To the end he insisted that he had acted out of patriotism, which may have been true of the revolutionary struggle that ended in the collapse of the corrupt, US-backed Lon Nol regime. And somewhat justifiably he claimed that the Khmer Rouge forestalled the disappearance of Cambodia as an entity altogether, threatened as it has been by its stronger and more acquisitive neighbors Vietnam and Thailand. (As late at 1848, writes Chandler, most of Cambodia was a Thai protectorate; the southern portion of Vietnam known to the Khmer as Kampuchea Krom used to be, well, Kampuchean.)

But a patriot is just as capable of ruining his country as a traitor is, maybe even more so, if in seeking the greater glory of the nation he begins to lose touch with the universe. Besotted by his "victory" over the United States, Pol Pot grossly overestimated the power and indeed the willpower of the Khmer people, and just as grossly ignored the geopolitical game in which Cambodia was at best an abject pawn. He apparently revered Mao, but in doing so he adopted Mao's most disastrous experiments, which relied for their failure on ignorance of both human nature and economics. And virtually everyone who could have run Cambodia sensibly - intellectuals, engineers, doctors - were shunned, if not killed, because their education could have come only from bourgeois, Western institutions. Yet Pol Pot, no peasant himself, was a product of those same institutions - and like Ho Chi Minh, he had become radicalized in France, the very country that had started the mess in the first place. He was his own worst enemy.
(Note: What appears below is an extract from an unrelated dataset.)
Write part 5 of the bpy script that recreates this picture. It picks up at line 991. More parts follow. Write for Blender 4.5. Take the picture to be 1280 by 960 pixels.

Grimly recounting the holocausts of the past century, comedian Eddie Izzard remarked that less attention is paid to Cambodia because Pol Pot killed his own people. "Well done," quipped the Briton Izzard. "We've been trying to kill you for ages." Sadly there is some truth to this, although perhaps Cambodia has received excessive attention because it helps to "prove" the fundamental wickedness of communism. But communism is not so much wicked as it is unworkable: Chandler painstakingly critiques the Khmer Rouge's first "Four Year Plan", a mishmash of vague economic targets and revolutionary ideology, a kind of parody of its Soviet and Chinese inspirations. He makes the excellent point that revolutionaries are usually qualified only to make revolutions, as was seen in Vietnam to name one. (America was a notable exception.)

Many former Khmer Rouge cadres, including Pol Pot, have tried to defend themselves by delineating the crimes of other nations and by insisting that, whatever else is the case, Cambodia has never been an aggressor in recent history. For arguably the genocide could have been avoided had Vietnam and the United States honored Cambodia's neutrality; in some sense the Pol Pot years represented a kind of national insanity caused by the Vietnam War's awesome energy inflicting itself on a medieval people. (Chandler notes that until the French "re-discovered" Angkor, most Cambodians believed that it had been built by supernatural creatures.)

We all know that in trying to preserve something called the Free World against Communism, the United States has very often supported more or less fascist governments. But following the Vietnamese invasion of Cambodia in 1978, the United States sided with Communist China in supporting the Communist Khmer Rouge, all because the US was angry at Vietnam (and because it had allied itself with China against the Soviet Union, of which Vietnam was a satellite.) The US was unable to argue that Vietnam should be punished because it had violated Cambodian sovereignty, which had already been violated by the US among others. Even Thailand, no friend to Vietnam either, backed the Red Khmers, and for some time Pol Pot resided on the Thai side of the Thai-Cambodian border.

With such good friends, it's little wonder that the Khmer Rouge has escaped any punishment worth the name. Having allowed the organization to keep its seat in the United Nations well after it had been deposed and its crimes revealed, the UN lacks the moral authority to form a war crimes tribunal, while Cambodia itself lacks the courage. Pol Pot died peacefully and - if he is to be believed - with a clear conscience. Or was it an absent conscience? Like Mao, the most he would admit to were "mistakes". When asked to estimate the casualties of his reign, he would say hundreds or thousands. From beginning to end, he was a master of delusions.

It is somehow fitting that eventually the Khmer Rouge deemed Pol Pot a traitor, given that he had applied that label so generously to others. Of course by then the gesture was rather meaningless, as both parties were moribund anyway. According to Chandler, the Cambodians now refer to the years 1975-1979 as samai a-Pot, or the era of "contemptible Pot" - that is, when they refer to the era at all. Chandler writes that Pol Pot was "cremated beneath a pile of rubbish and personal possessions" with a complete lack of ceremoniousness. And so, like Hitler, Pol Pot died a shabby death, and like Mao he was repudiated by the very people he had pretended to serve. And that's something to sing about. Take it away, Jello.

- The End -

Review of David P. Chandler's Brother Number One: A Political Biography of Pol Pot, Silkworm Books, 1999.